Una esperta di diritti dei bambini analizza in un incontro pubblico con degli studenti le differenze agghiaccianti tra l’essere bambino israeliano e palestinese. Secondo la legislatura israeliana, che vige ed è soggetta a cambiamenti secondo lo stato di emergenza, una bambina palestinese colta in flagranza di reato a 14 anni, al processo verrà trattata come una israeliana di 18. La responsabilità criminale per i minori e la gestione legale di essa differisce totalmente nel corso processuale: un sistema giudiziario civile per i cittadini israeliani e uno militare per i palestinesi dei territori occupati.

DURANTE la conferenza l’esperta comincia ad annusarsi, a digredire verso sensazioni e ricordi personali, mentre procede sottolineando le istanze politiche fino ad ansimare per un bizzarro brivido che non riesce a controllare.

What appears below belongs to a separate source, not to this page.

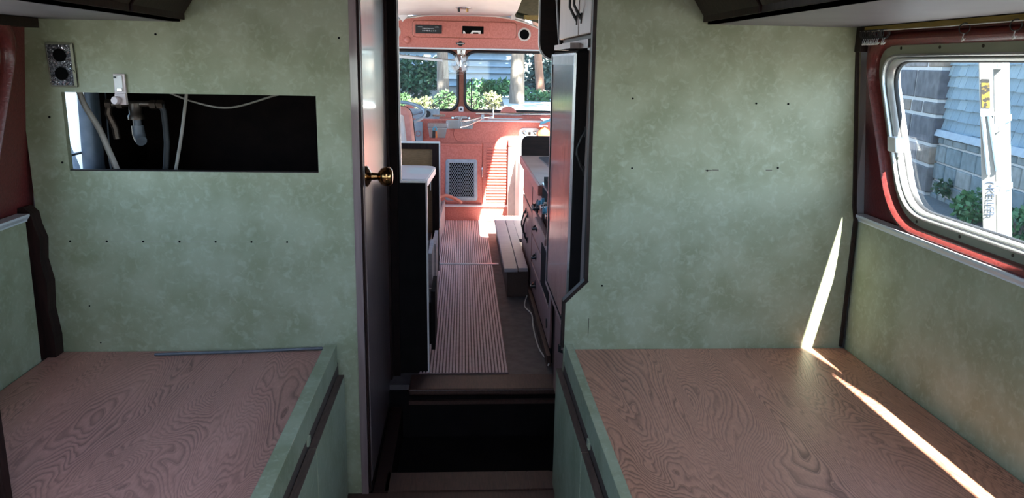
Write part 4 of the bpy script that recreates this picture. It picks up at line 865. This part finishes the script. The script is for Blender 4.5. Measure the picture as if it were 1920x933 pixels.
# ground
struct('ground', wbox(-6, .6, .07, 1.1, -.9, -.53, .5), GRAVEL, 'gravel strip banked against the stone house wall', 'ground')
gd = struct('ground', MB().add([(-40, -30, -.8), (45, -30, -.8), (45, 40, -.8), (-40, 40, -.8), (-40, -30, -1.2), (45, -30, -1.2), (45, 40, -1.2), (-40, 40, -1.2)], [(0, 1, 2, 3), (7, 6, 5, 4), (0, 4, 5, 1), (1, 5, 6, 2), (2, 6, 7, 3), (3, 7, 4, 0)]), GRAVEL, 'grey gravel ground beside the house', 'ground')
def leaves(mb, c, rad, n, size, seed, up=.3):
    rd_ = random.Random(seed); c = Vector(c)
    for _ in range(n):
        th = rd_.uniform(0, 2*math.pi); ph = math.acos(rd_.uniform(-1, 1)); rr = rd_.uniform(.55, 1.0)**.5
        p = c+Vector((rad[0]*rr*math.sin(ph)*math.cos(th), rad[1]*rr*math.sin(ph)*math.sin(th), rad[2]*rr*math.cos(ph)))
        d = Vector((rd_.uniform(-1, 1), rd_.uniform(-1, 1), rd_.uniform(-.6, 1)+up)).normalized(); s_ = d.orthogonal().normalized()
        s_ = Matrix.Rotation(rd_.uniform(0, 6.3), 3, d) @ s_; l = size*rd_.uniform(.7, 1.4); b = s_.cross(d)
        mb.add([p, p+s_*l*.5+b*l*.28, p+s_*l, p+s_*l*.5-b*l*.28], [(0, 1, 2), (0, 2, 3)])
    return mb
def bush(name, c, rad, n, size, mat, label, cat='bush', seed=0, blobs=1):
    t = thing(name, (c[0], c[1], c[2]-rad[2]), label, cat); mb = MB(); rd_ = random.Random(seed+5)
    for k in range(blobs):
        cc = Vector(c) if blobs == 1 else Vector(c)+Vector((rd_.uniform(-1, 1)*rad[0]*.6, rd_.uniform(-1, 1)*rad[1]*.6, rd_.uniform(-.6, .5)*rad[2]))
        f = 1 if blobs == 1 else .55
        leaves(mb, cc, (rad[0]*f, rad[1]*f, rad[2]*f), n//blobs, size, seed+k)
    mb.build('foliage', mat, t, kind='stuff')
    sm_ = MB()
    for k in range(5):
        a = k*1.3; sm_.tube([(c[0], c[1], c[2]-rad[2]), (c[0]+rad[0]*.5*math.cos(a), c[1]+rad[1]*.5*math.sin(a), c[2]+rad[2]*.3)], .012, 5)
    sm_.build('stem', BARK, t); return t
bush('garden_plant', (6.28, 9.18, -.335), (.25, .24, .20), 620, .075, LF_MID, 'leafy green plant at the foot of the stone wall beside the ladder', 'plant', 21)
bush('garden_plant', (6.72, 10.52, -.30), (.14, .14, .10), 180, .07, LF_DARK, 'small dark green plant growing by the stone pier', 'plant', 22)
bush('garden_plant', (6.13, 8.22, -.38), (.22, .25, .20), 460, .075, LF_MID, 'green weeds right of the ladder against the stone wall', 'plant', 23)
# stepladder
ld = thing('stepladder', (2.75, 3.75, -.8), 'white fibreglass ladder with blue lettering standing outside the window', 'ladder')
vd = Vector((.56, .83, 0)).normalized(); sd = Vector((.83, -.56, 0))*.74
def lax(z): return Vector((2.434-.187*(z-1.345), 3.70, 0))       # leaning line of the front rail
def rail(off, w, d, mat, name, zt=2.5, extra=0):
    ls = []
    for z in (-.8, zt):
        p = lax(z)+vd*off[1]+sd*(off[0]+extra*(z-2.5)); ls.append([p+sd*a+vd*b+Vector((0, 0, z)) for a, b in ((0, 0), (w, 0), (w, d), (0, d))])
    return MB().loops(ls, True, True, True).build(name, mat, ld, bevel=.003)
rail((.0, 0), .078, .028, FIBER, 'front_rail'); rail((.082, .38), .055, .028, FIBER, 'front_rail'); rail((.140, .10), .030, .025, GREYB, 'rear_rail'); rail((.13, .42), .030, .025, GREYB, 'rear_rail')
for k in range(10):
    z = -.5+.30*k; p = lax(z)+Vector((0, 0, z))
    MB().add([p+sd*.01+vd*.03, p+sd*.09+vd*.03, p+sd*.13+vd*.38, p+sd*.085+vd*.38, p+sd*.01+vd*.03+Vector((0, 0, .025)), p+sd*.09+vd*.03+Vector((0, 0, .025)), p+sd*.13+vd*.38+Vector((0, 0, .025)), p+sd*.085+vd*.38+Vector((0, 0, .025))], [(0, 3, 2, 1), (4, 5, 6, 7), (0, 1, 5, 4), (1, 2, 6, 5), (2, 3, 7, 6), (3, 0, 4, 7)]).build('step', ALU, ld)
p = lax(2.5); MB().add([p+sd*a+vd*b+Vector((0, 0, z)) for z in (2.5, 2.56) for a, b in ((-.02, -.02), (.19, -.02), (.19, .46), (-.02, .46))], [(0, 3, 2, 1), (4, 5, 6, 7), (0, 1, 5, 4), (1, 2, 6, 5), (2, 3, 7, 6), (3, 0, 4, 7)]).build('top_cap', FIBER, ld, bevel=.01)
def onrail(a, z, d=-.004): return lax(z)+sd*a+vd*d+Vector((0, 0, z))
MB().tube([onrail(.005, 1.085, -.012), onrail(.085, 1.092, -.012)], .010, 8).build('hinge_bar', SILL, ld)
MB().tube([onrail(.015, 1.08, -.012), onrail(.040, .80, -.012)], .009, 8).build('brace', GREYB, ld)
MB().tube([onrail(.052, 1.085, -.012), onrail(.092, .82, -.012)], .009, 8).build('brace', GREYB, ld)
MB().prism([onrail(.012, 1.12), onrail(.058, 1.12), onrail(.058, 1.235), onrail(.012, 1.235)], tuple(vd*.003)).build('sticker', LABELY, ld)
MB().prism([onrail(.012, 1.24), onrail(.058, 1.24), onrail(.058, 1.252), onrail(.012, 1.252)], tuple(vd*.003)).build('sticker', IRON, ld)
for z in (1.04, .71): MB().prism([onrail(.128, z, .09), onrail(.178, z+.02, .09), onrail(.178, z+.05, .09), onrail(.128, z+.03, .09)], tuple(vd*.012)).build('bracket', GREYB, ld)
cu = bpy.data.curves.new('lettering', 'FONT'); cu.body = '(\u2022KELLER'; cu.size = .045; cu.extrude = .0006
tmp = bpy.data.objects.new('tmp', cu); COL.objects.link(tmp); bpy.context.view_layer.update()
me = bpy.data.meshes.new_from_object(tmp); bpy.data.objects.remove(tmp)
lo_ = bpy.data.objects.new('lettering', me); COL.objects.link(lo_); me.materials.append(LETTER); lo_.parent = ld
dn = (onrail(.05, .40)-onrail(.05, .90)).normalized(); n_ = -vd; yv = n_.cross(dn).normalized()
mm = Matrix((dn, yv, n_)).transposed().to_4x4(); pos = onrail(.030, .765, -.0015)
lo_.matrix_local = Matrix.Translation(pos-Vector(ld.location)) @ mm

# ================================================================ OUTSIDE FRONT
bank = MB().loops([[(-25, 7.8, -.8), (-25, 9.3, .62), (-25, 26, .70), (-25, 26, -.8)], [(3.4, 7.8, -.8), (3.4, 9.3, .62), (3.4, 26, .70), (3.4, 26, -.8)]], True, True, True)
struct('ground', bank, GROUND, 'brown mulch bank in front of the bus', 'ground')
struct('ground', MB().add([(.55, 9.6, .635), (3.3, 9.6, .65), (3.3, 17.5, .675), (.8, 17.5, .675), (.55, 9.6, .60), (3.3, 9.6, .60), (3.3, 17.5, .64), (.8, 17.5, .64)], [(0, 1, 2, 3), (7, 6, 5, 4), (0, 4, 5, 1), (1, 5, 6, 2), (2, 6, 7, 3), (3, 7, 4, 0)]), CONC, 'bright sunlit concrete drive beyond the passenger pane', 'ground')
h = thing('clapboard_house', (0, 20, .7), 'pale blue clapboard house far beyond the windshield', 'house')
BX((-5, 20.1, .6), (1.25, 24, 6)).build('wall', SIDING, h)
for i in range(20):
    z = .70+.16*i; MB().prism([(-5, 20.1, z), (-5, 19.97, z), (-5, 20.09, z+.165), (-5, 20.1, z+.165)], (6.25, 0, 0)).build('clapboard', SIDING, h)
w_ = BX((-.75, 20.03, 1.05), (.0, 20.1, 1.35)).build('window', WHITE, h); BX((-.7, 20.02, 1.08), (-.05, 20.03, 1.32)).build('pane', GREYB, w_)
def tree(x, y, r, hgt, lean, mat, label, crown, seed):
    t = thing('garden_tree', (x, y, .65), label, 'tree')
    MB().tube([(x, y, .6), (x+lean*.3, y, .6+hgt*.3), (x+lean, y, .6+hgt)], [r*1.2, r, r*.8], 12).build('trunk', mat, t, smooth=True)
    mb = MB()
    for k in range(5):
        rd_ = random.Random(seed+k); leaves(mb, (x+lean+rd_.uniform(-1.4, 1.4), y+rd_.uniform(-.8, 1), .6+hgt+rd_.uniform(-.2, 1.2)), (1.1, 1.0, .8), 700, .16, seed*7+k)
    mb.build('foliage', crown, t, kind='stuff')
tree(-.30, 12.5, .085, 2.6, -.05, BARK, 'grey tree trunk standing behind the driver pane', LF_BLUE, 31)
tree(.86, 12.8, .105, 2.6, .02, BARK, 'thick pale tree trunk beyond the drive', LF_BLUE, 32)
tree(1.42, 14.5, .07, 2.6, -.25, BARKR, 'slender reddish leaning tree right of the thick trunk', LF_BLUE, 33)
bush('hedge', (-1.0, 13.6, 1.0), (.75, .5, .36), 2600, .085, LF_DARK, 'dense dark green hedge beyond the driver pane', 'hedge', 41, 7)
bush('hedge', (1.75, 15.5, 1.05), (.75, .5, .55), 2200, .10, LF_BLUE, 'dark bluish hedge behind the reddish tree', 'hedge', 42, 6)
bush('hedge', (.55, 14.5, .80), (.6, .3, .20), 1200, .07, LF_MID, 'low clipped hedge left of the thick tree trunk', 'hedge', 43, 5)
bush('hedge', (1.75, 13.6, .80), (.9, .25, .14), 1200, .07, LF_MID, 'low green edging hedge right of the thick trunk', 'hedge', 44, 6)
for i, (x, y, rr, m_, lb) in enumerate(((-.78, 10.6, .12, LF_BR, 'bright green shrub at the edge of the driver pane'), (-.47, 10.5, .10, LF_PALE, 'yellowish shrub in the middle of the mulch bank'), (-.22, 10.4, .16, LF_BR, 'bright green shrub by the centre post'), (.12, 10.3, .17, LF_BR, 'bright shrub seen behind the black upright rod'), (.40, 11.2, .13, LF_PALE, 'pale flowering bush at the edge of the drive'), (-.62, 10.2, .09, LF_PALE, 'small yellow green shrub low on the bank'), (-.05, 9.9, .10, LF_PALE, 'pale shrub just under the centre post'))):
    rr *= .78; bush('shrub', (x, y, .66+rr), (rr*1.2, rr, rr), 420, .05, m_, lb, 'shrub', 50+i)

# tree with unseen crown added to shade the bank in front of the bus
t = thing('added_shade_tree', (-4.2, 11, -.8), 'unseen spreading tree added to shade the mulch bank', 'tree')
MB().tube([(-4.2, 11, -.8), (-4.0, 11, 3), (-2.5, 10.5, 6.6)], [.32, .28, .15], 12).build('trunk', BARK, t, smooth=True)
mb = MB()
for k, (x, y, z) in enumerate(((-4.5, 8, 7), (-1.5, 7, 7), (1.0, 8, 7.2), (-4, 12, 7.2), (-1, 11, 7), (1.3, 12, 7.2), (-3, 15, 7.4), (0, 15.5, 7), (-5, 10, 7), (2.5, 15.5, 7.2))):
    leaves(mb, (x, y, z), (2.3, 2.6, 1.1), 700, .55, 900+k)
mb.build('foliage', LF_MID, t, kind='stuff')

Continua ad analizzare le differenze legali e le implicazioni minorili e a verbalizzare quello che le sta succedendo. Due studenti si carezzano e si baciano mentre ascoltano. Infine l’esperta espande l’idea di Kwame, giovane africano che evoca come audience di riferimento, immagina un incontro con lui, la vicinanza di un corpo africano erotizzato ed esotizzato al massimo la porta al climax della conferenza. In Explaining the Law to Kwame Roee Rosen, nel concorso internazionale del FidMarseille, inquadra la distanza da ogni sensualità che spesso si produce nei discorsi critici in pubblico, nelle conferenze e nelle lecture ad alto tasso analitico, in nome di una piatta ed efficace professionalità. Il personaggio femminile interpretato dalla brava Hani Furstenberg, devia totalmente dal suo obiettivo performativo nella direzione più opposta possibile giocando con la nozione di voyeurismo e dei cliché del piacere femminile. Un’aspra e divertente critica allo stato dell’arte delle conferenze e delle lectures accademiche che mette al contempo sotto accusa una delle gravi infrazioni umanitarie del governo israeliano. Il film è parte di un progetto più esteso su una serie tv per bambini dedicata a Kafka.

Sempre sensualità e corpi quasi sciolti nella natura sono protagonisti di The Cypress Dance dei portoghesi Mariana Caló e Francisco Queimadela. Stelle marine, alghe e molluschi nelle acque limitrofe di una laguna dentro cui s’immagina vivano degli spiriti, vengono indagati da delle dita. Una giovane donna, Mariana Barrote, disegna con il carboncino posizioni erotiche su delle pietre. Primissimi piani in pieno giorno di insetti su fiori e campi di grano e corpi nudi in effetto notte su prati oscillano mentre la musica d’ispirazione barocca di Eyvind Kang e Jessica Kenney inneggia ad Orfeo. La vita minerale si annoda a quella umana, la flora in primo piano conquista l’antropocene.

ALBERT GARCIA-ALZÓRRIZ affronta con il suo Eyes/Eyes/Eyes/Eyes il destino delle statue destituite e dei frammenti di pietra con cui vengono classificate. In un immaginario archivio futuro due conservatrici sono le uniche presenze umane in un interno in bianco e nero dove tra visioni, classificazioni e movimenti impercettibili ci si muove in claustrofobia. Fotografie di statue destituite accompagnano la classificazione, la parata di figure di potere del secolo scorso è quasi tutta presente. Il film nasce da un progetto artistico commissionato per indagare l’iconoclastia, la sopravvivenza di statuarie e la distruzione di immagini monumentali ed è accompagnato da un testo di Kafka sul mito di Prometeo.

QUESTI TRE FILM, che hanno una durata tra i 23 e i 37 minuti sono presenti nel concorso internazionale insieme ai lungometraggi, perché sostenuti da un’idea di cinema libero e non incastrato in durate, definizioni e palinsesti preordinati. Un’attitudine verso il cinema che rompe le classiche gerarchie delle selezioni festivaliere. Una scelta quindi di politica e culturale al miglior passo con i tempi, i movimenti e i soggetti che si occupano di rimettere al centro il genere, la sessualità, il linguaggio, l’ambiente in cui viviamo, la rappresentazione pubblica e le gerarchie da rivedere ed abbattere con l’impegno e la meraviglia.